Employment Law Report

NLRB Overrules Prior Precedent on Need to Produce Witness Statements Taken During Investigations

By Edwin S. Hopson

The National Labor Relations Board on December 15, 2012, issued its decision in American Baptist Homes of the West, d/b/a Piedmont Gardens, 359 NLRB No. 46 (2012), ruling that, in determining whether an employer must provide witness statements to a union representing an employee who has been disciplined based on investigation during which those statements were obtained, the NLRB will henceforth balance the confidentiality interests of the employer against the union’s need for the information.  Piedmont overrules a prior NLRB decision, Anheuser-Busch, Inc., 237 NLRB 982 (1978), which had established a bright-line test excluding such statements from disclosure.  The Board noted that the U.S. Supreme Court in Detroit Edison Co. v NLRB, 440 U.S. 301 (1979) called for just such a balancing test.  
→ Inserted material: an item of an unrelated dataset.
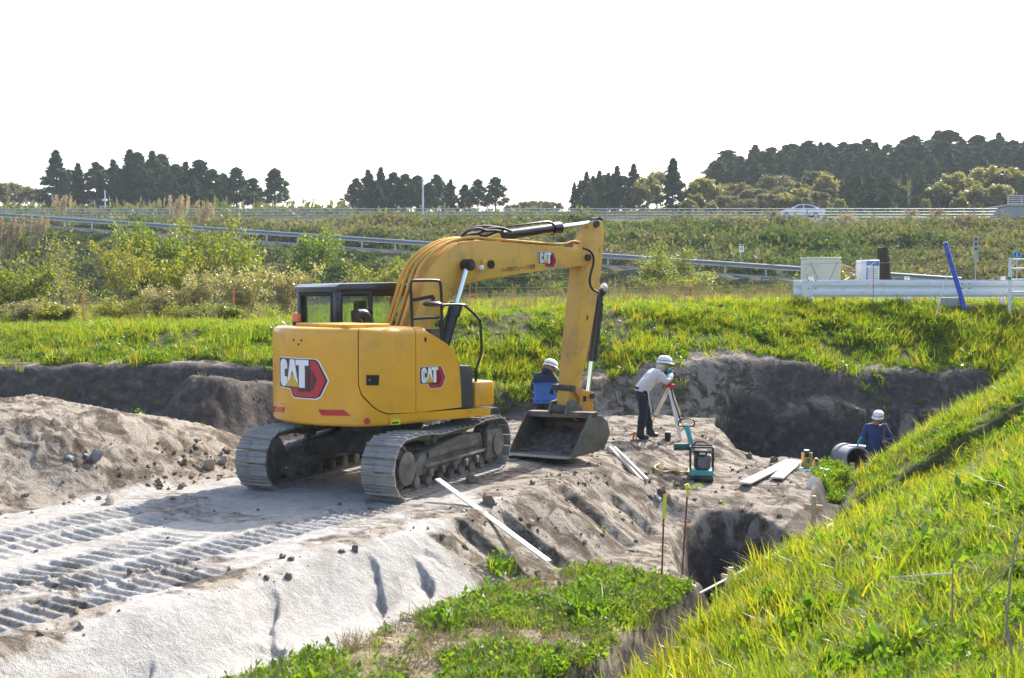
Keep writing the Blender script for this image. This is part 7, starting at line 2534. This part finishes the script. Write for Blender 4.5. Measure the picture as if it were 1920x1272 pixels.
# --- trees
def cedar(seed, H, R, lean=0.0, crown0=0.12, round_=1.0):
    """conifer: tufts of needles on a tapering crown; returns (crown mesh, trunk mesh)"""
    r = np.random.default_rng(seed)
    C = []; O = []; T = []
    n = int(60 + H * 9)
    ph = r.uniform(0, 6)
    for i in range(n):
        t = ((i + r.uniform(0, 1)) / n) ** 0.80
        z = H * (crown0 + (0.985 - crown0) * t)
        rad = R * ((1 - t) ** (0.80 / round_)) * (0.80 + 0.22 * math.sin(3.1 * t * 6 + ph) + 0.2 * r.normal())
        rad = max(rad, 0.05)
        a = r.uniform(0, 2 * PI)
        f = r.uniform(0.25, 1.0) ** 0.5
        c = np.array([math.cos(a) * rad * f, math.sin(a) * rad * f, z - 0.10 * rad * f])
        cs = (0.20 + 0.62 * (1 - t) ** 0.6) * R * 0.30 * r.uniform(0.7, 1.35)
        k = 62
        u = r.normal(size=(k, 3)); u /= np.linalg.norm(u, axis=1)[:, None]
        C.append(c + u * cs * r.uniform(0.2, 1.1, (k, 1)) * np.array([1, 1, 0.8])); O.append(u + np.array([0, 0, 0.3]))
        T.append(np.clip(r.uniform(0, 0.6) + r.uniform(0, 0.4, k), 0, 1))
    k = 50
    zz = r.uniform(0.94, 1.0, k); u = r.normal(size=(k, 3)) * 0.25 * R * (1.02 - zz)[:, None] * 6; u[:, 2] = zz * H
    C.append(u); O.append(np.tile([0, 0, 1.0], (k, 1))); T.append(r.uniform(0, 1, k))
    C = np.concatenate(C); O = np.concatenate(O); T = np.concatenate(T)
    crown = leaf_quads(C, 0.24, M['cedar'], r, 'crown', 0.25, 1.7, O, tone=T)
    m = MB(); m.cyl((0, 0, -0.4), (0.1, 0, H * 0.93), 0.20, 0.03, 7)
    for i in range(5):
        a = r.uniform(0, 2 * PI); z = H * r.uniform(0.1, 0.5)
        m.cyl((0, 0, z), (math.cos(a) * R * 0.7, math.sin(a) * R * 0.7, z + 0.3), 0.05, 0.015, 5)
    return crown, m.mesh('trunk', M['bark'])


def broadtree(seed, H, R, mat, bark, leaf=0.26, dens=1.0, n_cl=34, open_=0.0, feather=False):
    r = np.random.default_rng(seed)
    m = MB(); C = []; O = []; T = []
    th = H * 0.35
    m.tube([(0, 0, -0.3), (r.normal(0, .05) * H, r.normal(0, .05) * H, th)], 0.035 * H * 0.6, 7, taper=0.02 * H * 0.7)
    for i in range(n_cl):
        a = r.uniform(0, 2 * PI); e = r.uniform(-0.15, 1.0)
        rr = R * math.sqrt(max(0.02, 1 - (e * 0.9) ** 2)) * r.uniform(0.45, 1.0)
        c = np.array([math.cos(a) * rr, math.sin(a) * rr, H * 0.55 + H * 0.40 * e * r.uniform(0.8, 1.05)])
        if i % 2 == 0:
            mid = Vector(c * 0.5) + Vector((0, 0, H * 0.12))
            m.tube([(0, 0, th * r.uniform(0.4, 0.95)), mid, Vector(c)], 0.010 * H, 5, taper=0.002 * H)
        k = int(85 * dens); cs = R * r.uniform(0.22, 0.40)
        u = r.normal(size=(k, 3)); u /= np.linalg.norm(u, axis=1)[:, None]
        C.append(c + u * cs * r.uniform(0.3, 1.1, (k, 1)) * np.array([1, 1, 0.75 if not feather else 1.3])); O.append(u)
        T.append(np.clip(r.uniform(0, 0.6) + r.uniform(0, 0.4, k), 0, 1))
    crown = leaf_quads(np.concatenate(C), leaf, mat, r, 'crown', 0.3, 1.7 if not feather else 2.6, np.concatenate(O), tone=np.concatenate(T))
    return crown, m.mesh('trunk', bark)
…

Piedmont is a continuing care facility where statements were taken from two employee s who claimed to have witnessed a certified nurse aid asleep on the job.  That CNA was discharged over the incident. The union representing employees at Piedmont requested all information used in the termination, including witness statements. The employer refused had refused.

The Board in Piedmont balanced the needs of the union representing the discharged member against “any legitimate and substantial confidentiality interests established by the employer.” However, the NLRB decided not to apply its new rule retroactively and therefore found for Piedmont.